* [Short task] Restate the data word for word and leave the images out.

* [Recorded data]
#####
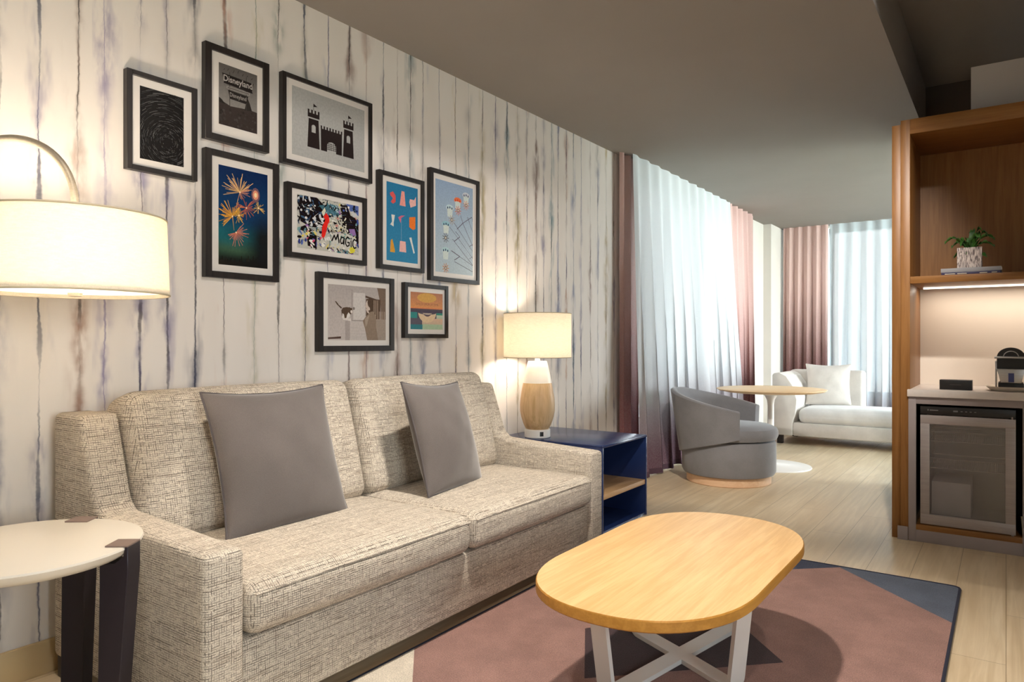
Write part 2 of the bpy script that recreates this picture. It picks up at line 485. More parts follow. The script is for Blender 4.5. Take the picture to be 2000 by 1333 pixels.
# left wall with the watercolour paper: one cell per ink line
ys = [-2.6, -2.4, -2.2, -2.0, -1.8, -1.6, -1.4, -1.2, -1.0, -.8, -.6, -.4, -.2, 0., .13, .27, .39, .52, .66, .78, .90,
      1.017, 1.146, 1.233, 1.363, 1.468, 1.586, 1.719, 1.866, 1.989, 2.137, 2.276, 2.41, 2.524, 2.649, 2.753, 2.857, 2.958, 3.099,
      3.249, 3.372, 3.512, 3.654, 3.78, 3.905, 4.018, 4.134, 4.235, 4.339, 4.432, 4.551, 4.658, 4.777, 4.925, 5.05, 5.197, 5.337, 5.462]
rng = random.Random(11)
pal = [lin(40, 38, 42), lin(58, 50, 44), lin(52, 62, 92), lin(44, 50, 70), lin(60, 60, 64), lin(78, 66, 50), lin(70, 66, 98), lin(50, 78, 76)]
pal2 = [lin(146, 138, 164), lin(200, 160, 132), lin(196, 172, 116), lin(110, 140, 150), lin(150, 120, 110), lin(120, 130, 170), lin(176, 160, 110), lin(150, 150, 170)]
fixed = {1.017: (lin(62, 70, 92), lin(96, 92, 140), .75), 1.146: (lin(44, 40, 38), lin(150, 100, 70), .9), 1.233: (lin(150, 140, 170), lin(140, 132, 166), .35),
         1.363: (lin(60, 54, 66), lin(130, 124, 166), .5), 1.468: (lin(52, 48, 46), lin(140, 132, 166), .6), 1.586: (lin(40, 44, 62), lin(60, 70, 100), .65),
         1.719: (lin(58, 50, 48), lin(190, 120, 90), .6), 1.866: (lin(140, 150, 140), lin(190, 180, 130), .3), 1.989: (lin(70, 66, 62), lin(60, 110, 100), .75),
         2.137: (lin(48, 60, 84), lin(170, 160, 110), .5), 2.276: (lin(44, 52, 96), lin(120, 130, 170), .45)}
me = bpy.data.meshes.new('wall_left')
vs = []; fs = []; ln = []; ia = []; ib = []; ic = []
edges = [BY-.15] + [(ys[i]+ys[i+1])/2 for i in range(len(ys)-1)] + [5.6]
for i, y in enumerate(ys):
    a, c_ = edges[i], edges[i+1]
    k = len(vs); vs += [(WX, a, 0), (WX, c_, 0), (WX, c_, HIGH), (WX, a, HIGH)]; fs.append((k, k+1, k+2, k+3))
    A, B, S = fixed.get(y, (rng.choice(pal), rng.choice(pal2), rng.choice([.25, .35, .45, .55, .6, .7])))
    if y > 2.3 and y not in fixed: S = .35+.35*rng.random()
    for (p, z) in ((a, 0), (c_, 0), (c_, HIGH), (a, HIGH)):
        ln.append((p-y, z, i+1)); ia.append(A); ib.append(B); ic.append((S, S, S))
k = len(vs); x2 = WX-.2
vs += [(x2, BY-.15, 0), (x2, 5.6, 0), (x2, 5.6, HIGH), (x2, BY-.15, HIGH)]
e0 = (WX, BY-.15, 0); e1 = (WX, 5.6, 0); e2 = (WX, 5.6, HIGH); e3 = (WX, BY-.15, HIGH); vs += [e0, e1, e2, e3]
for f in ((k+3, k+2, k+1, k), (k+4, k+5, k+1, k), (k+5, k+6, k+2, k+1), (k+6, k+7, k+3, k+2), (k+7, k+4, k, k+3)):
    fs.append(f)
    for q in f: ln.append((1, 0, 0)); ia.append((.8, .8, .8)); ib.append((.8, .8, .8)); ic.append((0, 0, 0))
me.from_pydata(vs, [], fs)
at = me.attributes.new('ln', 'FLOAT_VECTOR', 'CORNER')
for i, q in enumerate(ln): at.data[i].vector = q
for nm, arr in (('inkA', ia), ('inkB', ib), ('inkC', ic)):
    ca = me.color_attributes.new(nm, 'FLOAT_COLOR', 'CORNER')
    for i, q in enumerate(arr): ca.data[i].color = (*q, 1)
me.materials.append(M['wallpaper']); me.update()
wl = bpy.data.objects.new('wall_left', me); C.objects.link(wl); struct(wl)

W1 = (5.75, 8.75, .46, 2.72)      # left window opening  y0 y1 z0 z1
W2 = (-2.02, 2.0, .40, 2.72)      # far window opening  x0 x1
b = MB()
b.box(WX-.2, WX, 5.6, W1[0], 0, HIGH); b.box(WX-.2, WX, W1[1], FY+.2, 0, HIGH)
b.box(WX-.2, WX, W1[0], W1[1], 0, W1[2]); b.box(WX-.2, WX, W1[0], W1[1], W1[3], HIGH)
struct(b.build('wall_window_side', M['white_wall'], loc=(0, 0, 0)))
b = MB()
b.box(WX-.2, W2[0], FY, FY+.2, 0, HIGH); b.box(W2[1], RX+.15, FY, FY+.2, 0, HIGH)
b.box(W2[0], W2[1], FY, FY+.2, 0, W2[2]); b.box(W2[0], W2[1], FY, FY+.2, W2[3], HIGH)
struct(b.build('wall_far', M['white_wall'], loc=(0, 0, 0)))
FILL_W3 = (6.6, 10.3, .30, 2.72); FILL_W4 = (-.6, .8, .8, 2.2)  # right-wall openings added out of view to let in fill daylight
b = MB(); b.box(RX, RX+.15, BY, FILL_W4[0], 0, HIGH); b.box(RX, RX+.15, FILL_W4[1], FILL_W3[0], 0, HIGH); b.box(RX, RX+.15, FILL_W4[0], FILL_W4[1], 0, FILL_W4[2]); b.box(RX, RX+.15, FILL_W4[0], FILL_W4[1], FILL_W4[3], HIGH); b.box(RX, RX+.15, FILL_W3[1], FY, 0, HIGH); b.box(RX, RX+.15, FILL_W3[0], FILL_W3[1], 0, FILL_W3[2]); b.box(RX, RX+.15, FILL_W3[0], FILL_W3[1], FILL_W3[3], HIGH); struct(b.build('wall_right', M['white_wall'], loc=(0, 0, 0)))
b = MB(); b.box(WX, RX, BY-.15, BY, 0, HIGH); struct(b.build('wall_back', M['white_wall'], loc=(0, 0, 0)))
b = MB(); b.box(SOF, RX, 6.28, 6.42, 0, HIGH); struct(b.build('wall_partition', M['dark_wall'], loc=(0, 0, 0)))
b = MB(); b.box(WX, -2.617, 9.81, FY, 0, LOW); struct(b.build('wall_corner_column', M['white_wall'], loc=(0, 0, 0)))
b = MB(); b.box(-.165, 1.6, 4.80, 5.3, 2.445, 2.725); struct(b.build('trim_1', M['bulk'], loc=(0, 0, 0)))
b = MB(); b.box(WX, WX+.016, BY, 5.6, 0, .115, .003); struct(b.build('baseboard_left', M['baseboard'], loc=(0, 0, 0)))
b = MB(); b.box(-2.617, RX, FY-.015, FY, 0, .1); struct(b.build('baseboard_far', M['baseboard'], loc=(0, 0, 0)))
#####
* [Completed task]
Write part 2 of the bpy script that recreates this picture. It picks up at line 485. More parts follow. The script is for Blender 4.5. Take the picture to be 2000 by 1333 pixels.
# left wall with the watercolour paper: one cell per ink line
ys = [-2.6, -2.4, -2.2, -2.0, -1.8, -1.6, -1.4, -1.2, -1.0, -.8, -.6, -.4, -.2, 0., .13, .27, .39, .52, .66, .78, .90,
      1.017, 1.146, 1.233, 1.363, 1.468, 1.586, 1.719, 1.866, 1.989, 2.137, 2.276, 2.41, 2.524, 2.649, 2.753, 2.857, 2.958, 3.099,
      3.249, 3.372, 3.512, 3.654, 3.78, 3.905, 4.018, 4.134, 4.235, 4.339, 4.432, 4.551, 4.658, 4.777, 4.925, 5.05, 5.197, 5.337, 5.462]
rng = random.Random(11)
pal = [lin(40, 38, 42), lin(58, 50, 44), lin(52, 62, 92), lin(44, 50, 70), lin(60, 60, 64), lin(78, 66, 50), lin(70, 66, 98), lin(50, 78, 76)]
pal2 = [lin(146, 138, 164), lin(200, 160, 132), lin(196, 172, 116), lin(110, 140, 150), lin(150, 120, 110), lin(120, 130, 170), lin(176, 160, 110), lin(150, 150, 170)]
fixed = {1.017: (lin(62, 70, 92), lin(96, 92, 140), .75), 1.146: (lin(44, 40, 38), lin(150, 100, 70), .9), 1.233: (lin(150, 140, 170), lin(140, 132, 166), .35),
         1.363: (lin(60, 54, 66), lin(130, 124, 166), .5), 1.468: (lin(52, 48, 46), lin(140, 132, 166), .6), 1.586: (lin(40, 44, 62), lin(60, 70, 100), .65),
         1.719: (lin(58, 50, 48), lin(190, 120, 90), .6), 1.866: (lin(140, 150, 140), lin(190, 180, 130), .3), 1.989: (lin(70, 66, 62), lin(60, 110, 100), .75),
         2.137: (lin(48, 60, 84), lin(170, 160, 110), .5), 2.276: (lin(44, 52, 96), lin(120, 130, 170), .45)}
me = bpy.data.meshes.new('wall_left')
vs = []; fs = []; ln = []; ia = []; ib = []; ic = []
edges = [BY-.15] + [(ys[i]+ys[i+1])/2 for i in range(len(ys)-1)] + [5.6]
for i, y in enumerate(ys):
    a, c_ = edges[i], edges[i+1]
    k = len(vs); vs += [(WX, a, 0), (WX, c_, 0), (WX, c_, HIGH), (WX, a, HIGH)]; fs.append((k, k+1, k+2, k+3))
    A, B, S = fixed.get(y, (rng.choice(pal), rng.choice(pal2), rng.choice([.25, .35, .45, .55, .6, .7])))
    if y > 2.3 and y not in fixed: S = .35+.35*rng.random()
    for (p, z) in ((a, 0), (c_, 0), (c_, HIGH), (a, HIGH)):
        ln.append((p-y, z, i+1)); ia.append(A); ib.append(B); ic.append((S, S, S))
k = len(vs); x2 = WX-.2
vs += [(x2, BY-.15, 0), (x2, 5.6, 0), (x2, 5.6, HIGH), (x2, BY-.15, HIGH)]
e0 = (WX, BY-.15, 0); e1 = (WX, 5.6, 0); e2 = (WX, 5.6, HIGH); e3 = (WX, BY-.15, HIGH); vs += [e0, e1, e2, e3]
for f in ((k+3, k+2, k+1, k), (k+4, k+5, k+1, k), (k+5, k+6, k+2, k+1), (k+6, k+7, k+3, k+2), (k+7, k+4, k, k+3)):
    fs.append(f)
    for q in f: ln.append((1, 0, 0)); ia.append((.8, .8, .8)); ib.append((.8, .8, .8)); ic.append((0, 0, 0))
me.from_pydata(vs, [], fs)
at = me.attributes.new('ln', 'FLOAT_VECTOR', 'CORNER')
for i, q in enumerate(ln): at.data[i].vector = q
for nm, arr in (('inkA', ia), ('inkB', ib), ('inkC', ic)):
    ca = me.color_attributes.new(nm, 'FLOAT_COLOR', 'CORNER')
    for i, q in enumerate(arr): ca.data[i].color = (*q, 1)
me.materials.append(M['wallpaper']); me.update()
wl = bpy.data.objects.new('wall_left', me); C.objects.link(wl); struct(wl)

W1 = (5.75, 8.75, .46, 2.72)      # left window opening  y0 y1 z0 z1
W2 = (-2.02, 2.0, .40, 2.72)      # far window opening  x0 x1
b = MB()
b.box(WX-.2, WX, 5.6, W1[0], 0, HIGH); b.box(WX-.2, WX, W1[1], FY+.2, 0, HIGH)
b.box(WX-.2, WX, W1[0], W1[1], 0, W1[2]); b.box(WX-.2, WX, W1[0], W1[1], W1[3], HIGH)
struct(b.build('wall_window_side', M['white_wall'], loc=(0, 0, 0)))
b = MB()
b.box(WX-.2, W2[0], FY, FY+.2, 0, HIGH); b.box(W2[1], RX+.15, FY, FY+.2, 0, HIGH)
b.box(W2[0], W2[1], FY, FY+.2, 0, W2[2]); b.box(W2[0], W2[1], FY, FY+.2, W2[3], HIGH)
struct(b.build('wall_far', M['white_wall'], loc=(0, 0, 0)))
FILL_W3 = (6.6, 10.3, .30, 2.72); FILL_W4 = (-.6, .8, .8, 2.2)  # right-wall openings added out of view to let in fill daylight
b = MB(); b.box(RX, RX+.15, BY, FILL_W4[0], 0, HIGH); b.box(RX, RX+.15, FILL_W4[1], FILL_W3[0], 0, HIGH); b.box(RX, RX+.15, FILL_W4[0], FILL_W4[1], 0, FILL_W4[2]); b.box(RX, RX+.15, FILL_W4[0], FILL_W4[1], FILL_W4[3], HIGH); b.box(RX, RX+.15, FILL_W3[1], FY, 0, HIGH); b.box(RX, RX+.15, FILL_W3[0], FILL_W3[1], 0, FILL_W3[2]); b.box(RX, RX+.15, FILL_W3[0], FILL_W3[1], FILL_W3[3], HIGH); struct(b.build('wall_right', M['white_wall'], loc=(0, 0, 0)))
b = MB(); b.box(WX, RX, BY-.15, BY, 0, HIGH); struct(b.build('wall_back', M['white_wall'], loc=(0, 0, 0)))
b = MB(); b.box(SOF, RX, 6.28, 6.42, 0, HIGH); struct(b.build('wall_partition', M['dark_wall'], loc=(0, 0, 0)))
b = MB(); b.box(WX, -2.617, 9.81, FY, 0, LOW); struct(b.build('wall_corner_column', M['white_wall'], loc=(0, 0, 0)))
b = MB(); b.box(-.165, 1.6, 4.80, 5.3, 2.445, 2.725); struct(b.build('trim_1', M['bulk'], loc=(0, 0, 0)))
b = MB(); b.box(WX, WX+.016, BY, 5.6, 0, .115, .003); struct(b.build('baseboard_left', M['baseboard'], loc=(0, 0, 0)))
b = MB(); b.box(-2.617, RX, FY-.015, FY, 0, .1); struct(b.build('baseboard_far', M['baseboard'], loc=(0, 0, 0)))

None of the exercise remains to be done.